You may be surprised to find who the desparate realtors are suckering into buying $500-$800k homes:

http://tinyurl.com/yql2p9

That's right: we have Spanish-speaking real estate agents preying on their own, apparently only worrying about their FAT commissions while pitching the American Dream of Home Debtorship.... I love the section where the Spanish-speaking agents and loan officers troll the San Jose Swap Meet from a rented booth, looking for fresh victims, at least until they're kicked out for being too annoying!


It would be nice to think these types of practices ended after the sub-prime meltdown, but this article from today (4/11/07) suggests otherwise:

http://tinyurl.com/2ctkg5

I'm starting to think that the ONLY way to get these corrupt and greedy loan originators and reasl estate agents to cease and desist from such outrageous behavior is to have the authorities kick down the door and place them in handcuffs....

Jackson Wallace said...

I agree with Wayne and his comments on the baby-boomers. I would add to his portrayal of doom the wars we are involved in. The boomer generation is going to face a lot of resentment from people under 40, as the generation that got the good life, at the expnse of younger people,
who are going to be expected to pony up lots of tax money to cover the boomers lack of savings.
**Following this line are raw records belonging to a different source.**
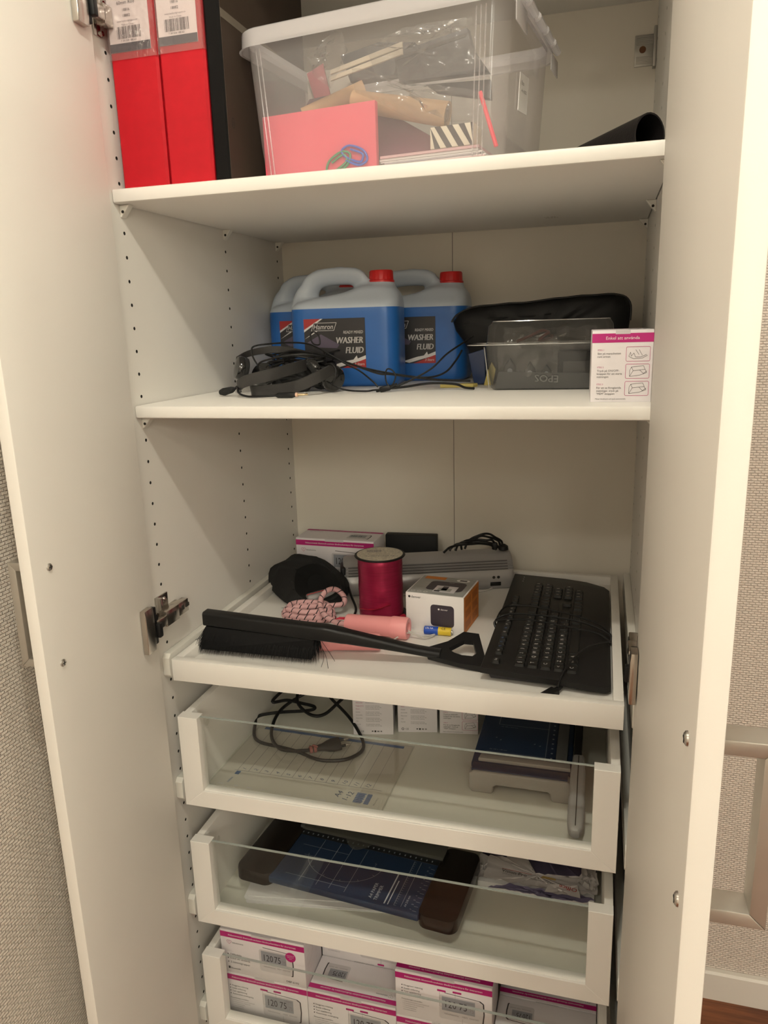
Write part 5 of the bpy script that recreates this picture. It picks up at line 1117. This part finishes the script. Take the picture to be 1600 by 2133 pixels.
# ---- guillotine trimmer
M['navy'] = mat('navy_blue_board', (.012, .030, .072), .42, bump=.03, bscale=500)
M['warmgrey'] = mat('warm_grey_plastic', (.32, .30, .275), .45)
M['navyline'] = mat('pale_grid_print', (.28, .31, .34), .5)
M['smoke'] = mat('smoky_guard', (.085, .088, .088), .25)
t = thing('guillotine_trimmer', 'blue paper guillotine with a grey front and blade handle in the top drawer', 'paper trimmer', (462, 133, F1))
fr_ = [(0, 6), (5, 0), (36, 0), (39, 3), (40, 13), (44, 16), (124, 16), (128, 13), (129, 3), (132, 0), (156, 0), (160, 5), (160, 34), (154, 38), (8, 38), (0, 32)]
MB().prism(fr_, 0, 22, 'y', 3.0, 3).build('front_base', M['warmgrey'], t)
MB().box(1, 159, 20, 330, 18, 40, 2).build('cutting_board', M['navy'], t); MB().box(4, 154, 4, 24, 36, 40.2, 1.2).build('board_lip', M['navy'], t)
MB().box(6, 40, 60, 320, 0, 18).build('foot', M['warmgrey'], t); MB().box(120, 154, 60, 320, 0, 18).build('foot', M['warmgrey'], t)
MB().prism([(12, 26), (14, 40), (156, 40), (157, 26)], 40.2, 47, 'z', 1.5).build('clamp_bar', M['warmgrey'], t)
MB().box(118, 132, 44, 330, 40.0, 41.4, .3).build('ruler', mat('navy_ruler', (.010, .022, .055), .4), t)
MB().box(133, 151, 44, 330, 40, 50, 1.5).build('blade_guard', M['smoke'], t)
MB().box(161, 173, 20, 330, 30, 56, 1.5).build('blade_arm', M['black'], t)
mb = MB(); rings = []
for y, z, w, h in ((34, 62, 6, 6), (30, 62, 9, 9), (0, 55, 11, 11), (-28, 42, 11.5, 11.5), (-34, 39.5, 10.5, 10.5), (-36, 38.6, 10.5, 10.5), (-42, 36, 12, 11.5), (-74, 24, 12, 11), (-88, 20, 10, 9), (-94, 18.5, 6, 6)):
    rings.append([(169+x, y, z+a) for x, a in rrect(2*w, 2*h, min(w, h)*.6, 4)])
MB().loft(rings).build('lever_handle', mat('grey_handle_plastic', (.27, .265, .26), .35), t, smooth=50); MB().tube([(169, 28, 70.8), (169, 0, 66.4), (169, -28, 53.8), (169, -74, 35.6), (169, -88, 29)], .7, 6).build('handle_seam', M['dark'], t)
p = MB(); o, u, v = V(0, 0, 40.1), V(1, 0, 0), V(0, 1, 0)
p.line(o, u, v, [(30, 330), (30, 150), (116, 150)], .8, 0); p.line(o, u, v, [(46, 330), (46, 205), (116, 205)], .8, 0); p.line(o, u, v, [(116, 44), (116, 330)], .7, 0); p.line(o, u, v, [(20, 60), (116, 60)], .5, 0); p.line(o, u, v, [(30, 240), (116, 240)], .5, 0)
p.text('A6 105 x 148 mm', 4, V(24, 66, 40.1), u, v, 'l', 0); p.text('A5 148 x 210 mm', 4, V(34, 142, 40.1), u, v, 'l', 0); p.text('210 x 297', 4, V(50, 208, 40.1), u, v, 'l', 0)
for x, y in ((29, 104), (37, 98), (94, 96), (103, 92)): p.poly(V(x, y, 40.1), u, v, [(0, 0), (3, 3), (3, 0)], 0)
p.build('grid_print', [M['navyline']], t, smooth=0)
p = MB()
for i in range(18): p.quad((0, 0, 41.5), u, v, 124, 127, 56+i*15, 59+i*15, 0)
p.build('ruler_print', [M['navyline']], t, smooth=0)

# ================================================================ MIDDLE DRAWER (floor at 517)
for i, (x, y, rz_, l_) in enumerate(((84, 66, 9, 'topmost white sheet fanned out under the dark trimmer'), (82, 60, 7, 'second white sheet under the dark trimmer'), (88, 54, 8.5, 'lowest white sheet under the dark trimmer, nearest the drawer front'))):
    o = MB().prism([(4, 0), (0, 4), (0, 56), (60, 62), (262, 60), (262, 0)], 0, 1.0, 'z').build('paper_sheet', M['paper']); o.location = Vector((x, y, F2+3.4-i*1.6))*MM; o.rotation_euler = (0, 0, math.radians(rz_)); tag(o, l_, 'paper', 'white sheets in the middle drawer')
M['brownblack'] = mat('brown_black_plastic', (.011, .008, .0065), .26, spec=.4)
t = thing('rotary_trimmer', 'dark blue rotary paper trimmer with brown-black ends lying askew in the middle drawer', 'paper trimmer', (62, 92, F2), -5.2)
MB().box(66, 336, -14, 140, 34, 47, 2.5, 2).build('trimmer_board', M['navy'], t)
def endcap(x0, x1, n):
    mb = MB(); P = rrect(x1-x0, 172, 16, 5, (x0+x1)/2, 70); mb.loft([[(x, y, 27) for x, y in P], [(x, y, 45) for x, y in P], [((x0+x1)/2+(x-(x0+x1)/2)*.97, 70+(y-70)*.985, 48.5) for x, y in P], [((x0+x1)/2+(x-(x0+x1)/2)*.9, 70+(y-70)*.95, 49.5) for x, y in P]]); return mb.build('end_cap', M['brownblack'], t, smooth=50)
endcap(0, 70, 0); endcap(333, 398, 1)
for x in (30, 340): MB().box(x, x+40, 60, 130, 3.4, 28, 2).build('foot', M['blacksoft'], t)
MB().box(60, 338, 118, 150, 47, 54, 2).build('cutting_rail', M['smoke'], t); MB().box(62, 336, 104, 118, 47, 47.8, .2).build('rail_ruler', mat('black_ruler', (.010, .011, .013), .35), t)
P = [(70, 150), (70, 108)]+[(150, 108)]+[(158+q*5.2, 108-22*math.sin(PI*q/10)) for q in range(11)]+[(340, 108), (340, 150)]
MB().prism(P, 55, 56.2, 'z', .3, 1).build('clear_guard', glassy('clear_guard_plastic', (.80, .80, .74), refl=.06, diff=.06, rough=.05), t)
p = MB(); o, u, v = V(0, 0, 47.1), V(1, 0, 0), V(0, 1, 0); U, Vv = V(0, 1, 0), V(-1, 0, 0)
for x in (120, 152, 176, 204, 292, 304): p.line(o, u, v, [(x, -6), (x, 102)], .7, 0)
p.line(o, u, v, [(90, 4), (204, 4)], .7, 0); p.line(o, u, v, [(100, 56), (152, 56)], .6, 0); p.line(o, u, v, [(86, 80), (176, 80)], .6, 0)
A_ = [(176+70*math.cos(a*PI/20), 70+56*math.sin(a*PI/20)) for a in range(-19, 0)]; p.line(o, u, v, A_, .7, 0)
for a in range(-18, 0, 3): p.line(o, u, v, [(176+70*math.cos(a*PI/20), 70+56*math.sin(a*PI/20)), (176+65*math.cos(a*PI/20), 70+52*math.sin(a*PI/20))], .6, 0)
p.text('A4 PAPER', 8.4, V(252, -4, 47.1), U, Vv, 'l', 1); p.text('TRIMMER', 8.4, V(262, -6, 47.1), U, Vv, 'l', 1); p.line(o, u, v, [(276, -8), (276, 62)], 2.2, 1); p.line(o, u, v, [(282, -8), (282, 48)], 1.6, 1)
p.text('A4 210 mm', 5.4, V(312, -4, 47.1), U, Vv, 'l', 1); p.text('4.5 x 6"', 5, V(232, 60, 47.1), U, Vv, 'l', 0)
for i in range(11): p.line(o, u, v, [(324, -8+i*10), (331, -8+i*10)], .8, 0); p.text(str(i+1), 4.4, V(322, -6+i*10, 47.1), U, Vv, 'l', 1 if i < 3 else 0)
for i in range(22): p.line(o, u, v, [(292, -6+i*5), (296, -6+i*5)], .5, 0)
p.build('board_print', [M['navyline'], mat('bright_grid_print', (.50, .54, .58), .5)], t, smooth=0)
p = MB()
for i in range(26): p.quad((0, 0, 47.9), u, v, 70+i*10, 72+i*10, 108, 112, 0)
p.build('rail_marks', [M['navyline']], t, smooth=0)
# ---- torn paper packet
M['lilac'] = mat('lilac_wrapper', (.15, .125, .21), .6, var=.06, scale=20); M['wrapwhite'] = mat('white_wrapper', (.66, .62, .61), .55, bump=.2, bscale=60); M['redtxt'] = mat('red_print', (.45, .02, .02), .5)
t = thing('paper_packet', 'torn white and lilac packet of copy paper in the right corner of the middle drawer', 'paper packet', (464, 178, F2))
MB().box(4, 200, 10, 296, 0, 13, 1).build('sheets', M['paper'], t)
def crease(P, z, amp, seed, name, m_, n=26):
    """torn, creased sheet: outline P (x,y), jagged edge, lifted by noise"""
    r = random.Random(seed); R_ = []
    for i in range(len(P)):
        a, b = P[i], P[(i+1) % len(P)]; L = math.hypot(b[0]-a[0], b[1]-a[1]); k_ = max(1, int(L/7))
        for j in range(k_): f = j/k_; R_.append((a[0]+(b[0]-a[0])*f+r.uniform(-2.2, 2.2), a[1]+(b[1]-a[1])*f+r.uniform(-2.2, 2.2)))
    cx = sum(q_[0] for q_ in R_)/len(R_); cy = sum(q_[1] for q_ in R_)/len(R_)
    mb = MB(); rings = []
    for s_ in (1, .8, .55, .3, .02): rings.append([(cx+(x-cx)*s_, cy+(y-cy)*s_, max(z+r.uniform(0, amp)+(amp*.6 if s_ == 1 else 0), .5)) for x, y in R_])
    mb.loft(rings, False); return mb.build(name, m_, t, smooth=28)
crease([(2, 40), (6, 296), (120, 296), (122, 150), (204, 120), (203, 40)], 14, 3, 2, 'lilac_wrapper', M['lilac'])
crease([(116, 118), (104, 290), (204, 292), (205, 104), (150, 126)], 20, 2, 3, 'upper_wrapper', M['wrapwhite'])
crease([(30, 62), (50, 96), (74, 100), (98, 70), (204, 84), (204, 104), (150, 120), (112, 112), (96, 150), (10, 150), (2, 66)], 24, 2.5, 12, 'lilac_fold', M['lilac'])
crease([(16, 4), (18, 60), (46, 62), (58, 86), (74, 84), (100, 34), (204, 46), (205, 6), (120, 0)], 25, 2.5, 4, 'front_wrapper', M['wrapwhite'])
crease([(2, 2), (0, 66), (22, 60), (20, 4)], 22, 3, 6, 'wrapper_flap', M['wrapwhite'])
crease([(24, -6), (60, -2), (120, -8), (180, -4), (204, 6), (150, 10), (60, 8)], 14, 4, 9, 'torn_front_edge', M['lilac'])
crease([(120, -8), (124, 10), (172, 16), (176, -10)], 28, 2, 7, 'wrapper_scrap', M['wrapwhite'])
crease([(172, 20), (178, 60), (202, 76), (205, 26), (196, 2)], 27, 6, 8, 'crumpled_corner', M['wrapwhite'])
p = MB(); u, v = V(.985, -.10, 0), V(.10, .985, .05)
p.text('Vision Pro', 9.5, V(44, 22, 29.5), u, v, 'l', 0, 1.1).text('A4 80 g/m2', 3.6, V(46, 17, 29.5), u, v, 'l', 3).text('multifunctional paper for all printers', 4.0, V(94, 15, 29.5), u, v, 'l', 0, .8)
p.line(V(44, 30, 29.5), u, v, [(0, 0), (52, 1)], .9, 1).line(V(108, 136, 24.5), u, v, [(0, 0), (78, 4)], 1.6, 1); p.poly(V(110, 22, 29.2), u, v, [(0, 0), (26, 2), (26, 6), (4, 6)], 2)
p.text('Office', 12, V(172, 6, 32), V(-.97, .12, .02), V(-.12, -.90, -.1), 'l', 1, 1.05, .5)
p.build('wrapper_print', [M['ink'], M['redtxt'], mat('ochre_print', (.50, .34, .12), .5), M['grey_ink']], t, smooth=0, kind='stuff')

# ================================================================ LOWEST DRAWER (floor at 294)
BWd, BDd, BHd = 156, 74, 88
R_ = [('front-facing upper box with a round magenta sticker at the left of the lowest drawer', 44, 38, F3+88, 'front', None, 'speckle', False),
      ('lower left box with a bullet list beneath the stickered box in the lowest drawer', 44, 38, F3, 'list', None, None, False),
      ('second box from the left, display picture on its top, in the lowest drawer', 201, 38, F3, 'list', 'top', None, True),
      ('box standing behind the second box from the left in the lowest drawer', 201, 113, F3+88, 'list', None, None, False),
      ('third upper box from the left, with a bright magenta band, in the lowest drawer', 360, 30, F3+88, 'list', 'top', None, True),
      ('box beneath the third upper box, only its band showing, in the lowest drawer', 360, 30, F3, 'list', None, None, False),
      ('shaded box at the right end of the lowest drawer, display picture on top', 517.5, 34, F3, 'list', 'top', None, True),
      ('shaded box behind the right end box in the lowest drawer', 517.5, 109, F3, 'list', 'top', None, True),
      ('box under the back box, second from the left in the lowest drawer', 201, 113, F3, 'list', None, None, False)]
for (l_, x, y, z, fr__, tp, rt, fl_) in R_[:8]: pbox(l_, BWd, BDd, BHd, (x, y, z), 0, front=fr__, top=tp, rightf=rt, topflip=fl_, grp='boxes packed in the lowest drawer')
pbox(R_[8][0], BWd, BDd, BHd, (201, 113, F3), 0, front='list', grp='boxes packed in the lowest drawer')
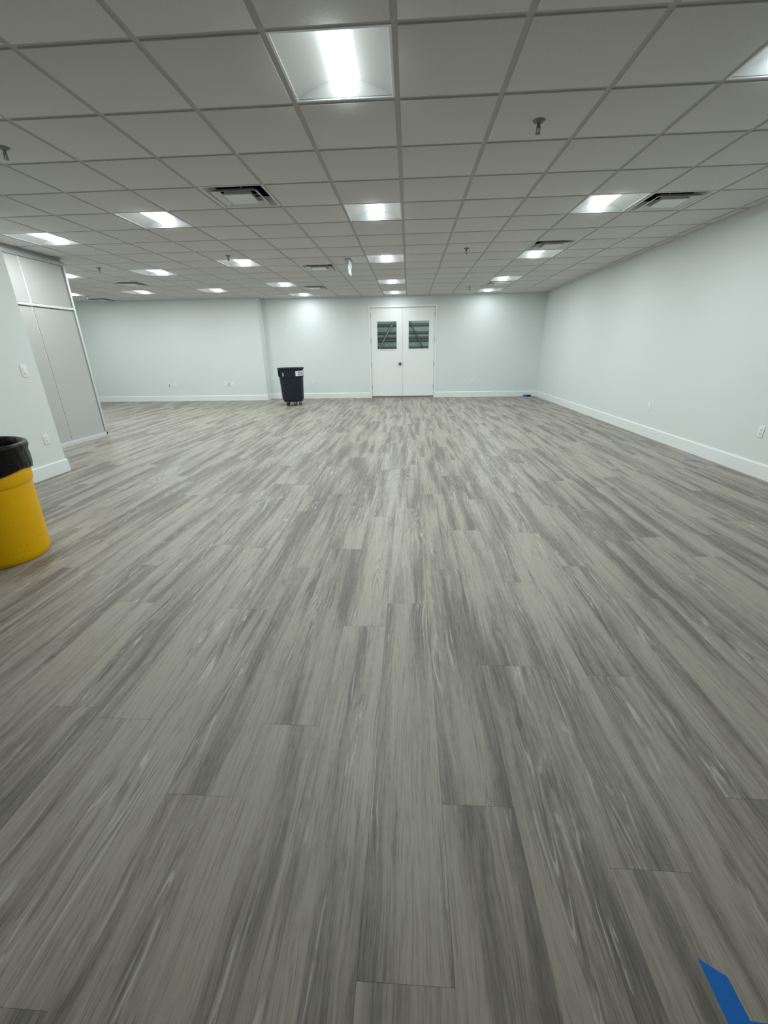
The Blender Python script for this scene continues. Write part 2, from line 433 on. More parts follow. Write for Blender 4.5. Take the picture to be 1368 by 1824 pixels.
VENTS = {
    (-3, 3): 'large square ceiling air vent left of centre, nearest of the vents',
    (4, 4): 'square ceiling air vent beside a light near the right wall',
    (3, 7): 'square ceiling air vent just in front of a light in the right row',
    (-3, 9): 'square ceiling air vent left of the hanging exit sign',
    (-4, 13): 'square ceiling air vent between two far lights above the grey bin',
    (3, 13): 'square ceiling air vent between the two farthest lights of the right row',
    (-10, 11): 'square ceiling air vent in the far left ceiling between two lights',
    (-14, 15): 'square ceiling air vent at the far left corner against the back wall',
}
TILE_IN = 0.017          # reveal between tile edge and grid line
full_tile = boxes_mesh('ceiling_tile', [(-T / 2 + TILE_IN, T / 2 - TILE_IN, -T / 2 + TILE_IN, T / 2 - TILE_IN, 0, 0.018)], M['tile'], 0.0015)
tiles = []
for i in range(I0, I1):
    for j in range(J0, J1):
        if (i, j) in LIGHTS or (i, j) in VENTS: continue
        xa, xb, ya, yb = max(gx(i), XFL), min(gx(i + 1), XR), max(gy(j), YF), min(gy(j + 1), YB)
        if (xa + xb) / 2 < XC: yb = min(yb, YBL)
        if (xa + xb) / 2 < XP and (ya + yb) / 2 < YPE - 0.3: continue
        if (xa + xb) / 2 < XL and yb < YLE - 0.6: continue
        if xb - xa < 0.05 or yb - ya < 0.05: continue
        tiles.append((xa, xb, ya, yb, poly_area((xa, xb, ya, yb, HC))))
tiles.sort(key=lambda t: -t[4])
rest = []
for n, (xa, xb, ya, yb, a) in enumerate(tiles):
    if n >= 300: rest.append((xa + TILE_IN, xb - TILE_IN, ya + TILE_IN, yb - TILE_IN, HC, HC + 0.018)); continue
    cx, cy = (xa + xb) / 2, (ya + yb) / 2
    if abs(xb - xa - T) < 1e-4 and abs(yb - ya - T) < 1e-4: me = full_tile
    else:
        hx, hy = (xb - xa) / 2 - TILE_IN, (yb - ya) / 2 - TILE_IN
        me = boxes_mesh('cut_ceiling_tile', [(-hx, hx, -hy, hy, 0, 0.018)], M['tile'], 0.0015)
    link('ceiling_tile', me, ceiling, (cx, cy, HC + rng.uniform(-0.0006, 0.0006)))
if rest:
    o = link('distant_ceiling_tiles', boxes_mesh('distant_ceiling_tiles', rest, M['tile']), ceiling); o['kind'] = 'stuff'
ZG = HC + 0.007
GW = 0.0185
def tee(name, x0, x1, y0, y1, along, dz=0.0):
    bs = [(x0, x1, y0, y1, ZG + dz, ZG + dz + 0.0015)]
    if along == 'y': xm = (x0 + x1) / 2; bs.append((xm - 0.001, xm + 0.001, y0, y1, ZG + 0.0018, ZG + 0.035))
    else: ym = (y0 + y1) / 2; bs.append((x0, x1, ym - 0.001, ym + 0.001, ZG + 0.0018, ZG + 0.035))
    link(name, boxes_mesh(name, bs, M['grid']), ceiling)
for i in range(I0 + 1, I1):
    x = gx(i)
    yend = YBL if x < XC else YB
    y0 = YPE - 0.1 if x < XP else (YLE - 0.05 if x < XL else YF)
    tee('main_tee', x - GW, x + GW, y0, yend, 'y')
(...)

This will lead to enormous friction, and political manipulation. Others have mentioned it but its still true,
boomers were counting on their houses for retirement! My mom turns 67 this year and she is right ahead of the boomers. In five years, the exodus begins. This housing bubble is exploding BEFORE the time when the boomers were counting on retiring and the next generation is, I believe, far poorer, in both assets and wages, though they will be paid mightily to keep the machinery running. At some point, the boomers are going to get kicked into the street, and left behind just like after the USSR collapsed. Sorry, grandpa, we cant afford you, now go die somewhere.